いま、駅で人を待っている。とても生理痛で腰が重い。ここは東京じゃなくて今は昼でもないから、人々は割合忙しなく駅へ吸い込まれてゆく。みんな、うちへ帰るのだと思う。スーツを着たおじさんと、部活帰りの高校生が多い。さっきから就職情報誌のチラシを配っている赤い服のお姉さんが道行く人に声をかけているけど、みんな無表情に声を遮断して通り過ぎてゆく。さっきから一枚も受け取ってもらってないじゃないか。お姉さんに同情するけどチラシを貰おうとは思わない。でもまあ、そりゃそうだよね。そりゃ、そうだ。

連絡がまだ来ない。彼、多分家で眠っていると思う。当初の待ち合わせの時間を2時間過ぎたのを駅の時計でさっき確認した。私のスマートフォンの時計や筆箱の中に入っている腕時計で待ち合わせの時間とかを確認するのはなんだか不十分な気がする。そういえば『田園に死す』の映画で、お母さんが壊れた家の柱時計を直そうとするシーンがあったっけ。主人公が「腕時計がほしい」って言ったらお母さん怒っていた。みんなでおなじ時計を使わないとご飯の時間がバラバラになってしまう、とかそういう感じのことを言っていた気がする。寺山修司はやっぱりすごくて、その通りにも程がある。私と社会が共有してるものって少ないな。

隣に座っている喪服のおばあさんがいま立ち上がりました。向うから同じく喪服を着たおじいさんがやってくるのが見える。私も立ち上がりたい。でも彼から連絡は、来ない。

お姉さんが羨ましい。何も考えずに「お願いします、お願いします」と言っていればいいもんね。私はこうして彼から来るかわからない連絡を待ち続けなきゃいけない。でも、そんなことを考えてる自分がいまものすごく嫌いだ。

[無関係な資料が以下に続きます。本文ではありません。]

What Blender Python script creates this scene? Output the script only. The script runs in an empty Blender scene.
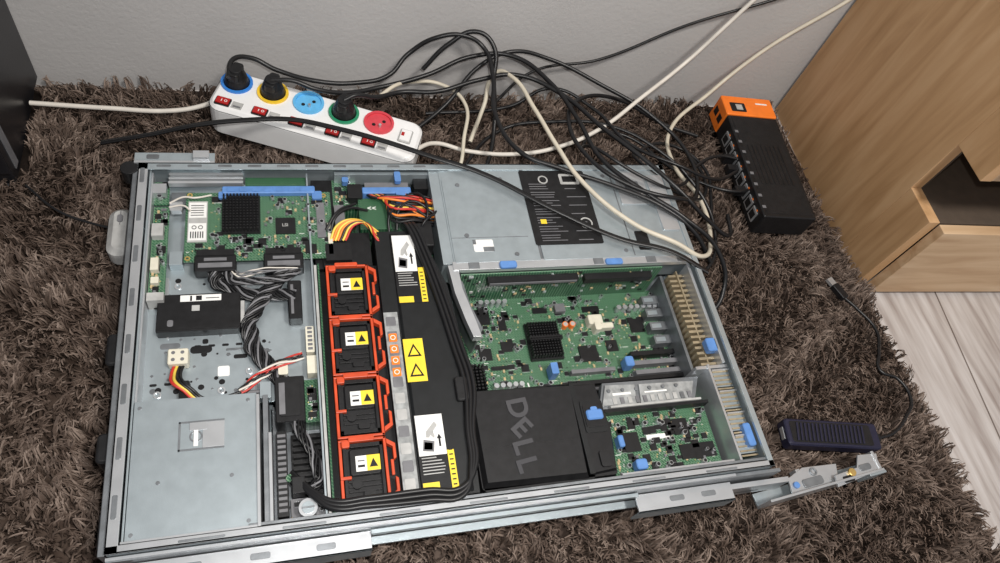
import bpy, math, random
import numpy as np
from mathutils import Matrix, Vector
random.seed(7)
S=0.001
scn=bpy.context.scene
scn.view_settings.view_transform='Standard'

# ------------------------------------------------------------------ materials
def _ramp(nt,fac,stops):
    r=nt.nodes.new("ShaderNodeValToRGB"); el=r.color_ramp.elements
    while len(el)<len(stops): el.new(0.5)
    for e,(p,c) in zip(el,stops): e.position=p; e.color=(*c,1)
    nt.links.new(fac,r.inputs[0]); return r.outputs[0]
def mat(name,col,rough=0.5,metal=0.0,var=0.12,scale=60,bump=0.0,bscale=400,spec=None):
    m=bpy.data.materials.new(name); m.use_nodes=True; nt=m.node_tree
    b=nt.nodes["Principled BSDF"]
    tc=nt.nodes.new("ShaderNodeTexCoord")
    n=nt.nodes.new("ShaderNodeTexNoise"); n.inputs["Scale"].default_value=scale; n.inputs["Detail"].default_value=4
    nt.links.new(tc.outputs["Object"],n.inputs["Vector"])
    lo=tuple(c*(1-var) for c in col); hi=tuple(min(1,c*(1+var)) for c in col)
    nt.links.new(_ramp(nt,n.outputs[0],[(0.3,lo),(0.7,hi)]),b.inputs["Base Color"])
    b.inputs["Roughness"].default_value=rough; b.inputs["Metallic"].default_value=metal
    if spec is not None: b.inputs["Specular IOR Level"].default_value=spec
    if bump>0:
        n2=nt.nodes.new("ShaderNodeTexNoise"); n2.inputs["Scale"].default_value=bscale
        nt.links.new(tc.outputs["Object"],n2.inputs["Vector"])
        bp=nt.nodes.new("ShaderNodeBump"); bp.inputs["Strength"].default_value=bump; bp.inputs["Distance"].default_value=0.001
        nt.links.new(n2.outputs[0],bp.inputs["Height"]); nt.links.new(bp.outputs[0],b.inputs["Normal"])
    return m
M={}
M['steel']=mat("galvanised_steel",(0.42,0.48,0.51),0.34,0.62,0.07,70,0.08,900)
M['steel2']=mat("bright_steel",(0.58,0.60,0.62),0.30,0.68,0.08,40,0.05,900)
M['steeld']=mat("dull_steel",(0.22,0.235,0.25),0.42,0.65,0.2,60,0.1,600)
M['beige']=mat("perforated_steel",(0.40,0.33,0.22),0.42,0.5,0.25,80)
M['black']=mat("black_plastic",(0.010,0.010,0.011),0.40,0,0.25,120,0.15,1500,spec=0.35)
M['black2']=mat("matte_black_plastic",(0.011,0.011,0.012),0.5,0,0.25,120,0.2,1500,spec=0.3)
M['gloss']=mat("glossy_black_lettering",(0.055,0.055,0.06),0.18,0,0.05,60,spec=0.7)
M['shroud']=mat("shroud_plastic",(0.010,0.011,0.012),0.4,0,0.2,80,0.2,2500,spec=0.35)
M['grey']=mat("grey_plastic",(0.15,0.15,0.16),0.5,0,0.15,80)
M['lgrey']=mat("light_grey_plastic",(0.40,0.40,0.39),0.5,0,0.15,80)
M['clear']=mat("frosted_grey_plastic",(0.30,0.31,0.31),0.3,0,0.3,120)
M['white']=mat("white_plastic",(0.80,0.80,0.80),0.35,0,0.04,40)
M['paper']=mat("white_label",(0.78,0.78,0.76),0.6,0,0.05,200)
M['cream']=mat("cream_nylon",(0.66,0.63,0.52),0.45,0,0.06,100)
M['yellow']=mat("yellow_label",(0.85,0.62,0.04),0.5,0,0.06,100)
M['orange']=mat("terracotta_orange_plastic",(0.55,0.065,0.018),0.4,0,0.2,60)
M['orange2']=mat("bright_orange_plastic",(0.88,0.20,0.02),0.4,0,0.08,60)
M['blue']=mat("blue_touchpoint",(0.10,0.23,0.52),0.4,0,0.12,90)
M['sblue']=mat("blue_socket",(0.03,0.20,0.62),0.35,0,0.1,90)
M['slblue']=mat("light_blue_socket",(0.12,0.45,0.78),0.35,0,0.1,90)
M['syellow']=mat("yellow_socket",(0.85,0.55,0.03),0.35,0,0.1,90)
M['sgreen']=mat("green_socket",(0.02,0.25,0.12),0.35,0,0.1,90)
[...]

喪服のおばあさんが羨ましい。誰を亡くしたのかは知らないけど、旦那さんといろんなこと共有して生きてきたんだなってことが2人の顔を見たら分かる。

 

そういえばまたこうして久しぶりにブログをはじめてみたわけだけど、私が中学生の時に仲が良かった隣の男子校のお兄さんはいまもブログをやってるみたいで、でもあの時みたいに書いてやるぞ!っていう気力はもうないらしい。確かに大学生になったいま、耐えられないくらい現実感がない日っていうのがたまにあって、それはやっぱり仕方ないことなのかな。自分でどうにかしなきゃいけないことだとは思うんだけど、日々に殺されてるなって感じる。死んでないだけだなあ。

 

今目の前でお姉さんのチラシが一枚売れました。いや、売れたわけじゃないけど、気の良さそうなおばさんが一枚貰ってカバンの中にしまったのをわたしはぼんやり見てた。彼から連絡があって、やっぱり起き上がれないそう。私はやっぱりこんな時も耐えられないくらい現実感がなくて、ため息をついてベンチから立ち上がる。車がないと移動できないって不便だね。自転車ほしい。

 

コメダ珈琲で食べたシロノワールが美味しかったって記憶だけで、可愛い年上のお姉さんに優しく挨拶してもらえたって感覚だけで、ふわふわと幸せに過ごせる私は幸せなんだ。そろそろ日が暮れそう。残暑の夕方、青の色水の中に沈んでるみたいな気持ちになれるから好きです。